**WHAT YOU HAVE TO DO**
Images are not part of the copy; write out the rest of the data exactly as given.

**GIVEN MATERIAL**
-.-.-

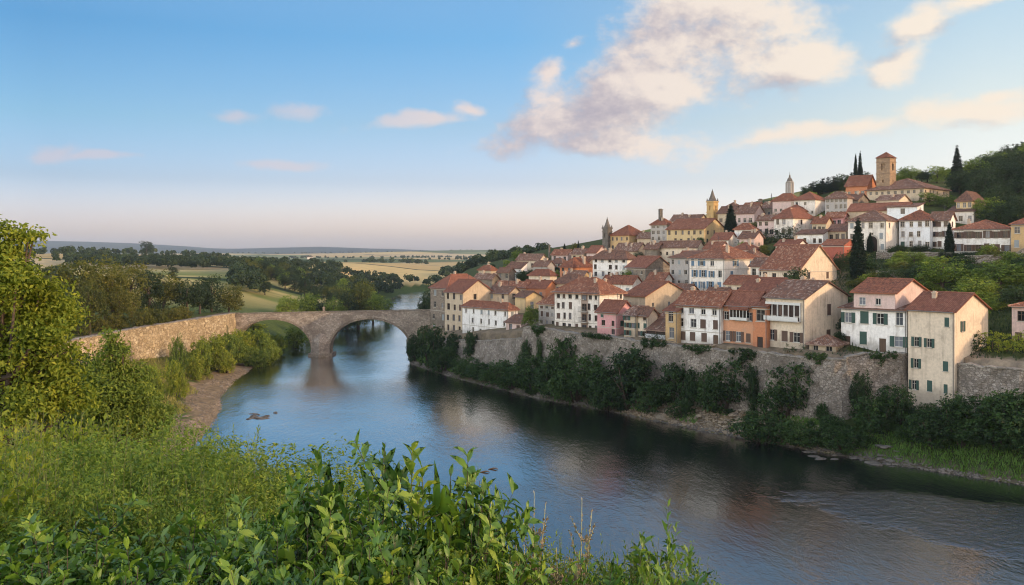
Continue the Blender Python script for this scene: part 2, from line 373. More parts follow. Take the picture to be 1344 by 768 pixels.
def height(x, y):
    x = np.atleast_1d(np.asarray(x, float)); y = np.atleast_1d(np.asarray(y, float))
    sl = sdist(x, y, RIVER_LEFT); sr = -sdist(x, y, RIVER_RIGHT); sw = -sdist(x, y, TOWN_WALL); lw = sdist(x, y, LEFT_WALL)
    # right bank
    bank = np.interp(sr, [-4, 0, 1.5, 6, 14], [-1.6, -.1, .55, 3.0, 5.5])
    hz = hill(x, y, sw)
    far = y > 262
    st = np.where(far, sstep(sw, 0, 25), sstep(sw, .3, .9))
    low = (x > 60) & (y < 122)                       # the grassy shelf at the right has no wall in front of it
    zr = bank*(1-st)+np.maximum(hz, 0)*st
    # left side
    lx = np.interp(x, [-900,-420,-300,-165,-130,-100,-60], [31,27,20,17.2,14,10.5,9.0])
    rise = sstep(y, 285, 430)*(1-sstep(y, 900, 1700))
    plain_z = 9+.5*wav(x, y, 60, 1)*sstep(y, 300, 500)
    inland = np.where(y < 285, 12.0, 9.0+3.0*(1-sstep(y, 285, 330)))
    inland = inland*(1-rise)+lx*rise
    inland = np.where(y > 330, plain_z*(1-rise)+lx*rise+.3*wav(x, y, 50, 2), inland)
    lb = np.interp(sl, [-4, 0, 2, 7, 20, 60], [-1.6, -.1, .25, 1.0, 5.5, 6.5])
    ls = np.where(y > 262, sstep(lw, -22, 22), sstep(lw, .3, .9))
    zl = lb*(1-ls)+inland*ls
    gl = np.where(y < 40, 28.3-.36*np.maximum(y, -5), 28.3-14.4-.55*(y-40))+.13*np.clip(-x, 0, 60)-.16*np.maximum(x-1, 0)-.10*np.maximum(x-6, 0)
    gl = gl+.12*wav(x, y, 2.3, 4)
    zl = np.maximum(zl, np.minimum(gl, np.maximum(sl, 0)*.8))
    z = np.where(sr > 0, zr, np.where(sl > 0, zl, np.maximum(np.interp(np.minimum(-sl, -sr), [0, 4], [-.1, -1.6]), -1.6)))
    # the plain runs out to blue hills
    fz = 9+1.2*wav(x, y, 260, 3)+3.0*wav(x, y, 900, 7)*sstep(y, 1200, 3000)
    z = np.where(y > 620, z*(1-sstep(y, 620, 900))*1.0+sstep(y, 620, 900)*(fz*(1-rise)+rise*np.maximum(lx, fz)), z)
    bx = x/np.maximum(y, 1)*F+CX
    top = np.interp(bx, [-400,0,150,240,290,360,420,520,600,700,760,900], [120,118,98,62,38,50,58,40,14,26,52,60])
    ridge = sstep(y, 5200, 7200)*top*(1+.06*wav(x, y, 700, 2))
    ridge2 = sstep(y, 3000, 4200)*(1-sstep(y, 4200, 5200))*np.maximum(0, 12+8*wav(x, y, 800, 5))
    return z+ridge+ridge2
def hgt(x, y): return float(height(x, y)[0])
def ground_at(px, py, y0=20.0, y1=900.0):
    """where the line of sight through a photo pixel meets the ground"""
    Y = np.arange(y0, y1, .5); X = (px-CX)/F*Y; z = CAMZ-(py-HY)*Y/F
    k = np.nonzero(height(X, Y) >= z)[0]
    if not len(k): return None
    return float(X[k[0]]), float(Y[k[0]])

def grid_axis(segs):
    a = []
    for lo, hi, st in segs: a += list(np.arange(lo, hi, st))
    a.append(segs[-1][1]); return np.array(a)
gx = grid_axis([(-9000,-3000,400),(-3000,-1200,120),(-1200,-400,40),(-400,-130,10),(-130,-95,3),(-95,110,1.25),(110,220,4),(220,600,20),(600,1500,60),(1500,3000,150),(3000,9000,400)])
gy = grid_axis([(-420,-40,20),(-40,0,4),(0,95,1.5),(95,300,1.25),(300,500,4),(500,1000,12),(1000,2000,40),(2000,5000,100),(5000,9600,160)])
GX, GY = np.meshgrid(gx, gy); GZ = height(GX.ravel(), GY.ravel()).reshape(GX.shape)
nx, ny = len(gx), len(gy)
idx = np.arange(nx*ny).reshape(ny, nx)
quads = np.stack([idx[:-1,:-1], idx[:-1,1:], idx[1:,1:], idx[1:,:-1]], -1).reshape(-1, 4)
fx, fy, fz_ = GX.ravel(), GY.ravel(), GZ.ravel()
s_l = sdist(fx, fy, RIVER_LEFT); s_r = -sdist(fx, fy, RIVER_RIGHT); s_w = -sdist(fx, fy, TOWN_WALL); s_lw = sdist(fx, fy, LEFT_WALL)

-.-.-

**EXERCISE SOLUTION**
Continue the Blender Python script for this scene: part 2, from line 373. More parts follow. Take the picture to be 1344 by 768 pixels.
def height(x, y):
    x = np.atleast_1d(np.asarray(x, float)); y = np.atleast_1d(np.asarray(y, float))
    sl = sdist(x, y, RIVER_LEFT); sr = -sdist(x, y, RIVER_RIGHT); sw = -sdist(x, y, TOWN_WALL); lw = sdist(x, y, LEFT_WALL)
    # right bank
    bank = np.interp(sr, [-4, 0, 1.5, 6, 14], [-1.6, -.1, .55, 3.0, 5.5])
    hz = hill(x, y, sw)
    far = y > 262
    st = np.where(far, sstep(sw, 0, 25), sstep(sw, .3, .9))
    low = (x > 60) & (y < 122)                       # the grassy shelf at the right has no wall in front of it
    zr = bank*(1-st)+np.maximum(hz, 0)*st
    # left side
    lx = np.interp(x, [-900,-420,-300,-165,-130,-100,-60], [31,27,20,17.2,14,10.5,9.0])
    rise = sstep(y, 285, 430)*(1-sstep(y, 900, 1700))
    plain_z = 9+.5*wav(x, y, 60, 1)*sstep(y, 300, 500)
    inland = np.where(y < 285, 12.0, 9.0+3.0*(1-sstep(y, 285, 330)))
    inland = inland*(1-rise)+lx*rise
    inland = np.where(y > 330, plain_z*(1-rise)+lx*rise+.3*wav(x, y, 50, 2), inland)
    lb = np.interp(sl, [-4, 0, 2, 7, 20, 60], [-1.6, -.1, .25, 1.0, 5.5, 6.5])
    ls = np.where(y > 262, sstep(lw, -22, 22), sstep(lw, .3, .9))
    zl = lb*(1-ls)+inland*ls
    gl = np.where(y < 40, 28.3-.36*np.maximum(y, -5), 28.3-14.4-.55*(y-40))+.13*np.clip(-x, 0, 60)-.16*np.maximum(x-1, 0)-.10*np.maximum(x-6, 0)
    gl = gl+.12*wav(x, y, 2.3, 4)
    zl = np.maximum(zl, np.minimum(gl, np.maximum(sl, 0)*.8))
    z = np.where(sr > 0, zr, np.where(sl > 0, zl, np.maximum(np.interp(np.minimum(-sl, -sr), [0, 4], [-.1, -1.6]), -1.6)))
    # the plain runs out to blue hills
    fz = 9+1.2*wav(x, y, 260, 3)+3.0*wav(x, y, 900, 7)*sstep(y, 1200, 3000)
    z = np.where(y > 620, z*(1-sstep(y, 620, 900))*1.0+sstep(y, 620, 900)*(fz*(1-rise)+rise*np.maximum(lx, fz)), z)
    bx = x/np.maximum(y, 1)*F+CX
    top = np.interp(bx, [-400,0,150,240,290,360,420,520,600,700,760,900], [120,118,98,62,38,50,58,40,14,26,52,60])
    ridge = sstep(y, 5200, 7200)*top*(1+.06*wav(x, y, 700, 2))
    ridge2 = sstep(y, 3000, 4200)*(1-sstep(y, 4200, 5200))*np.maximum(0, 12+8*wav(x, y, 800, 5))
    return z+ridge+ridge2
def hgt(x, y): return float(height(x, y)[0])
def ground_at(px, py, y0=20.0, y1=900.0):
    """where the line of sight through a photo pixel meets the ground"""
    Y = np.arange(y0, y1, .5); X = (px-CX)/F*Y; z = CAMZ-(py-HY)*Y/F
    k = np.nonzero(height(X, Y) >= z)[0]
    if not len(k): return None
    return float(X[k[0]]), float(Y[k[0]])

def grid_axis(segs):
    a = []
    for lo, hi, st in segs: a += list(np.arange(lo, hi, st))
    a.append(segs[-1][1]); return np.array(a)
gx = grid_axis([(-9000,-3000,400),(-3000,-1200,120),(-1200,-400,40),(-400,-130,10),(-130,-95,3),(-95,110,1.25),(110,220,4),(220,600,20),(600,1500,60),(1500,3000,150),(3000,9000,400)])
gy = grid_axis([(-420,-40,20),(-40,0,4),(0,95,1.5),(95,300,1.25),(300,500,4),(500,1000,12),(1000,2000,40),(2000,5000,100),(5000,9600,160)])
GX, GY = np.meshgrid(gx, gy); GZ = height(GX.ravel(), GY.ravel()).reshape(GX.shape)
nx, ny = len(gx), len(gy)
idx = np.arange(nx*ny).reshape(ny, nx)
quads = np.stack([idx[:-1,:-1], idx[:-1,1:], idx[1:,1:], idx[1:,:-1]], -1).reshape(-1, 4)
fx, fy, fz_ = GX.ravel(), GY.ravel(), GZ.ravel()
s_l = sdist(fx, fy, RIVER_LEFT); s_r = -sdist(fx, fy, RIVER_RIGHT); s_w = -sdist(fx, fy, TOWN_WALL); s_lw = sdist(fx, fy, LEFT_WALL)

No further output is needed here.